¿Son para vos?, pregunta el vendedor de pelo engominado y cinturón de cuero. Asiento con la cabeza, miro mis pies y relleno la estela de su silencio, diciendo que ahora todas las marcas de moda estaban sacando modelos como estos, que salen el triple y que encima son mucho más pesados. 

La verdad es que la única evidencia que tengo son fotos de internet que dan la sensación de ser incómodos u ortopédicos, como llevar bloques de cuero atados en los pies. Esta línea colegial está barata, responde el vendedor con la esperanza de callar la lista de justificaciones que yo traigo pegada en la cabeza. 

Miro los otros modelos que están exhibidos en los estantes flotantes del local. Encuentro un par de guillerminas que tuve una vez, recuerdo sus dos ventanitas tapadas con cortinas de media azul ¾, sus hebillas de metal, la pollera gris del colegio y la valija con recortes rojos, verdes y azules en la que llevaba mis útiles. 

El vendedor tose y me despierta de mi recuerdo. Me levanto del banco de madera y me acerco con el zapato derecho al espejo. La forma en que el tobillo se asoma por el escote del mocasín me resulta familiar, ya estoy acostumbrada a este modelo, una parte de mí sabe cómo se siente en los días húmedos de Rosario, cómo combina con carpetas tamaño carta y con hojas cuadriculadas y rayadas. 

Me gustan, afirmo y sonrío porque acabo de encontrar una solución a mi dilema: no me gusta como queda (casi) ningún zapato: las botas que usan mis amigas me hacen sentir que acabo de ser dibujada por un niño en una salita de tres, son zapatos plenos, sin recortes, no hay cordones, el pie queda raro, se pierde adentro de ese bodoque con suela de tractor. Las botas texanas tienen justamente ese problema: son texanas. Las zapatillas me gustan pero muchas veces me parecen demasiado informales y los zapatos de taco me hacen sentir que mido cinco metros y medio y que el mundo es un lugar para enanos. 

No sé si alguna vez pueda vestirme de adulta, esa función no vino conmigo. Mi máquina de vestir tiene dos teclas -modo niña y modo vieja- que combino para llegar a una estética que mi hermana rechaza cada vez que me sugiere que use faldas y chatitas, que muestre mis piernas.

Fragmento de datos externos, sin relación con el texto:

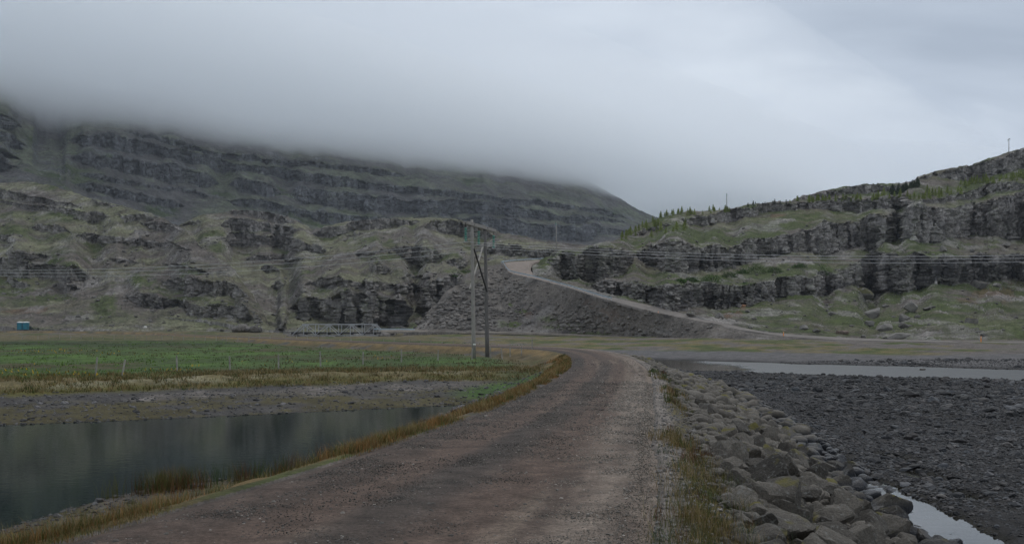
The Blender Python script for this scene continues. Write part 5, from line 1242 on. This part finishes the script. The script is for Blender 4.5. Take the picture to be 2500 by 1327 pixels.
Y, t_, lx, rx = Y[keep], t_[keep], lx[keep], rx[keep]; n = len(Y); X = lx * (1 - t_) + rx * t_
Z = 0.03 * (1 - (2 * t_ - 1) ** 2) - 0.022 * (np.exp(-((t_ - .3) / .09) ** 2) + np.exp(-((t_ - .64) / .09) ** 2)) - 0.05 * (1 - sstep(0, .07, np.minimum(t_, 1 - t_)))
s = (0.0035 + 0.006 * R.random(n) ** 1.6) * np.clip(Y / 11, 0.9, 2.2)
br_ = np.where(t_ > .70, 0.19, 0.085) * (0.35 + 1.4 * R.random(n) ** 1.4)
pebbles('road_grit', 'fine grit packed into the road surface', *peb_arrays(X, Y, Z, s, R, 0.7), np.stack([br_ * 1.12, br_, br_ * .86], -1))
# shoulder gravel on the river side
R = np.random.default_rng(54); n = 7000
Y = 7.0 * (55 / 7.0) ** R.random(n); X = edge_at(Y) + R.uniform(-0.3, 1.3, n); Z, _ = ground(X, Y)
s = 0.008 + 0.026 * R.random(n) ** 3
br_ = 0.18 * R.uniform(.5, 1.5, n)
pebbles('shoulder_gravel', 'pale gravel on the road shoulder above the boulders', *peb_arrays(X, Y, Z, s, R, 0.7), np.stack([br_ * 1.05, br_, br_ * .95], -1))

# ---------------------------------------------------------------- grass, shrubs, trees
def mat_leaf(name, trans=0.25):
    m, t, b = nmat(name)
    at = t.nodes.new('ShaderNodeAttribute'); at.attribute_name = 'Col'
    oi = t.nodes.new('ShaderNodeObjectInfo')
    c = mul_col(t, at.outputs['Color'], maprange(t, oi.outputs['Random'], 0, 1, 0.78, 1.22).outputs[0])
    t.links.new(c, b.inputs['Base Color']); b.inputs['Roughness'].default_value = 0.8; b.inputs['Specular IOR Level'].default_value = 0.15
    return m
m_grass = mat_leaf('grass_blades'); m_leaf = mat_leaf('foliage')
def blades(name, label, B, hgt, lean, width, col, R, seg=2):
    """B: base points; curved tapering blades"""
    n = len(B); az = R.uniform(0, 6.28, n); d = np.stack([np.cos(az), np.sin(az), 0 * az], -1); sidev = np.stack([-np.sin(az + R.uniform(-1, 1, n)), np.cos(az), 0 * az], -1)
    Vs = []; cs = []
    for k in range(seg):
        f = k / seg; w = width * (1 - 0.7 * f)
        mid = B + d * (lean * hgt * f ** 1.8)[:, None] + np.array([0, 0, 1]) * (hgt * f * (1 - 0.18 * lean * f))[:, None]
        Vs += [mid - sidev * w[:, None] / 2, mid + sidev * w[:, None] / 2]; cs += [col * (0.85 + 0.15 * f)] * 2
    tip = B + d * (lean * hgt)[:, None] + np.array([0, 0, 1]) * (hgt * (1 - 0.18 * lean))[:, None]
    Vs.append(tip); cs.append(col)
    V = np.stack(Vs, 1); cc = np.stack(cs, 1); m = V.shape[1]; base = np.arange(n)[:, None] * m
    F_ = []
    for k in range(seg - 1):
        a = 2 * k; F_ += [base + np.array([[a, a + 1, a + 3]]), base + np.array([[a, a + 3, a + 2]])]
    a = 2 * (seg - 1); F_.append(base + np.array([[a, a + 1, a + 2]]))
    me = mesh_np(name, V.reshape(-1, 3), np.concatenate(F_), cc.reshape(-1, 3), True, m_grass)
    return link(name, me, None, label, kind='stuff')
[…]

Mi mamá se ríe por cómo me calzan las bermudas, por cómo ciñen mi cintura. No entiendo si mi ropa combina conmigo o no, hay personas que simplemente no calzan en el estilo que pretenden.

Como siempre, me consuelo buscando un sentido. Ayer encontré uno: Dorothea Brande dice que las personas que escribimos debemos hacer las paces con estar siempre divididas en dos: una parte creativa, más asociada a los niños, y otra parte más pragmática, adulta y formal. Ella propone alimentar a las dos, hacer ese doble trabajo. Entonces yo visto a mis dos personas.

Es cuestión de estilo, dice el vendedor y toca su pelo rígido antes de meter los zapatos en una caja con colores primarios. Su paciencia se está agotando, él está en modo adulto. Quiere llevar los zapatos al mostrador y cerrar la venta de una vez.

Mientras él los esconde debajo del papel blanco, noto otro detalle: la etiqueta del zapato derecho es roja y la del izquierdo azul. Miro al vendedor para contarle mi hallazgo, pero él ya está sumergido en el proceso de facturación de la computadora. Con una sonrisa vuelvo a mirar la biblioteca de zapatos exhibida en la pared y me doy cuenta de que tuve todos los pares. Me detengo en unos negros con costuras blancas y veo a mi papá atandome los cordones, el sonido del microondas anunciando que la chocolatada ya está lista, el motor del auto calentando en el garage, las tiras de mi mochila acolchada abrazándome la espalda, las luces cálidas a punto de quedarse dormidas sobre los cables de la calle, la escoba de la portera barriendo el agua de su manguera. Hoy es martes 26 de marzo, es un día de sol. Hoy compré unos zapatos con tarjeta de crédito en tres pagos.